--- Start of Available data ---
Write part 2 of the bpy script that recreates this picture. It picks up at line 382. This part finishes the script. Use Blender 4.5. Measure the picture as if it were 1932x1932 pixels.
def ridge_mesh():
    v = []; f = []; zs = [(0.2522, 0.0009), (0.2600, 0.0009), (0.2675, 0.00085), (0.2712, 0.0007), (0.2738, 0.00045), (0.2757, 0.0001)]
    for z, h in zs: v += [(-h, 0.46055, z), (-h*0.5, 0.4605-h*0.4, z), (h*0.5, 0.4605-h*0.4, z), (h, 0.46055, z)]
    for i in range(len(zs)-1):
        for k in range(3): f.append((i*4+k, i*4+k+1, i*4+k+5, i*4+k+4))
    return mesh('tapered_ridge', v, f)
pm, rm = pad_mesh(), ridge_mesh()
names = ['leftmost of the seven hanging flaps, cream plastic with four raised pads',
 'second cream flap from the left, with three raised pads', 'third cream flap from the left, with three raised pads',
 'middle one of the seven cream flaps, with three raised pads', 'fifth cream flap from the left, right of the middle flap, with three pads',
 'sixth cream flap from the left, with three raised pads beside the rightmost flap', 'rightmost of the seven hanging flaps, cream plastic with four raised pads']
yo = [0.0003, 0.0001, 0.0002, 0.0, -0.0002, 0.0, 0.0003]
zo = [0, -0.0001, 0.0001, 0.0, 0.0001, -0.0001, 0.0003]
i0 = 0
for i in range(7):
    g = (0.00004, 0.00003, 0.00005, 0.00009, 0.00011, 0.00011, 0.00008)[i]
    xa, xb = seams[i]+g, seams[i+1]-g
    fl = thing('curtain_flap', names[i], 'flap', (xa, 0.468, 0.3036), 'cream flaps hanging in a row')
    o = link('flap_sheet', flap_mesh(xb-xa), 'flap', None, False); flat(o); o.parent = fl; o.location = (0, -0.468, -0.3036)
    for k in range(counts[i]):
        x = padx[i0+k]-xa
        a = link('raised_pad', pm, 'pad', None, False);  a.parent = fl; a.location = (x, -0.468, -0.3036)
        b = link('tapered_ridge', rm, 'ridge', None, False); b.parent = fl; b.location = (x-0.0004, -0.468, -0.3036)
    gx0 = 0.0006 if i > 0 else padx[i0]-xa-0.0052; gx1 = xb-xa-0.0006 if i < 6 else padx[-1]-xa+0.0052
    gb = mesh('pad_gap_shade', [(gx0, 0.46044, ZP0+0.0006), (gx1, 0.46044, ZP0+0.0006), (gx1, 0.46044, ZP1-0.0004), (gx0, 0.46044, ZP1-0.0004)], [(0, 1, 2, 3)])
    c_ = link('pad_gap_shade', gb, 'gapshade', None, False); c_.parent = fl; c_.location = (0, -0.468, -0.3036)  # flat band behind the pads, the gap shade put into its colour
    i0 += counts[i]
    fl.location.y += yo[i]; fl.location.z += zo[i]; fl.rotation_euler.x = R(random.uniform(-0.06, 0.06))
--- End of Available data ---
* _Stated goal_:
Write the complete data out, exactly as above.

* _Solution for this task_:
Write part 2 of the bpy script that recreates this picture. It picks up at line 382. This part finishes the script. Use Blender 4.5. Measure the picture as if it were 1932x1932 pixels.
def ridge_mesh():
    v = []; f = []; zs = [(0.2522, 0.0009), (0.2600, 0.0009), (0.2675, 0.00085), (0.2712, 0.0007), (0.2738, 0.00045), (0.2757, 0.0001)]
    for z, h in zs: v += [(-h, 0.46055, z), (-h*0.5, 0.4605-h*0.4, z), (h*0.5, 0.4605-h*0.4, z), (h, 0.46055, z)]
    for i in range(len(zs)-1):
        for k in range(3): f.append((i*4+k, i*4+k+1, i*4+k+5, i*4+k+4))
    return mesh('tapered_ridge', v, f)
pm, rm = pad_mesh(), ridge_mesh()
names = ['leftmost of the seven hanging flaps, cream plastic with four raised pads',
 'second cream flap from the left, with three raised pads', 'third cream flap from the left, with three raised pads',
 'middle one of the seven cream flaps, with three raised pads', 'fifth cream flap from the left, right of the middle flap, with three pads',
 'sixth cream flap from the left, with three raised pads beside the rightmost flap', 'rightmost of the seven hanging flaps, cream plastic with four raised pads']
yo = [0.0003, 0.0001, 0.0002, 0.0, -0.0002, 0.0, 0.0003]
zo = [0, -0.0001, 0.0001, 0.0, 0.0001, -0.0001, 0.0003]
i0 = 0
for i in range(7):
    g = (0.00004, 0.00003, 0.00005, 0.00009, 0.00011, 0.00011, 0.00008)[i]
    xa, xb = seams[i]+g, seams[i+1]-g
    fl = thing('curtain_flap', names[i], 'flap', (xa, 0.468, 0.3036), 'cream flaps hanging in a row')
    o = link('flap_sheet', flap_mesh(xb-xa), 'flap', None, False); flat(o); o.parent = fl; o.location = (0, -0.468, -0.3036)
    for k in range(counts[i]):
        x = padx[i0+k]-xa
        a = link('raised_pad', pm, 'pad', None, False);  a.parent = fl; a.location = (x, -0.468, -0.3036)
        b = link('tapered_ridge', rm, 'ridge', None, False); b.parent = fl; b.location = (x-0.0004, -0.468, -0.3036)
    gx0 = 0.0006 if i > 0 else padx[i0]-xa-0.0052; gx1 = xb-xa-0.0006 if i < 6 else padx[-1]-xa+0.0052
    gb = mesh('pad_gap_shade', [(gx0, 0.46044, ZP0+0.0006), (gx1, 0.46044, ZP0+0.0006), (gx1, 0.46044, ZP1-0.0004), (gx0, 0.46044, ZP1-0.0004)], [(0, 1, 2, 3)])
    c_ = link('pad_gap_shade', gb, 'gapshade', None, False); c_.parent = fl; c_.location = (0, -0.468, -0.3036)  # flat band behind the pads, the gap shade put into its colour
    i0 += counts[i]
    fl.location.y += yo[i]; fl.location.z += zo[i]; fl.rotation_euler.x = R(random.uniform(-0.06, 0.06))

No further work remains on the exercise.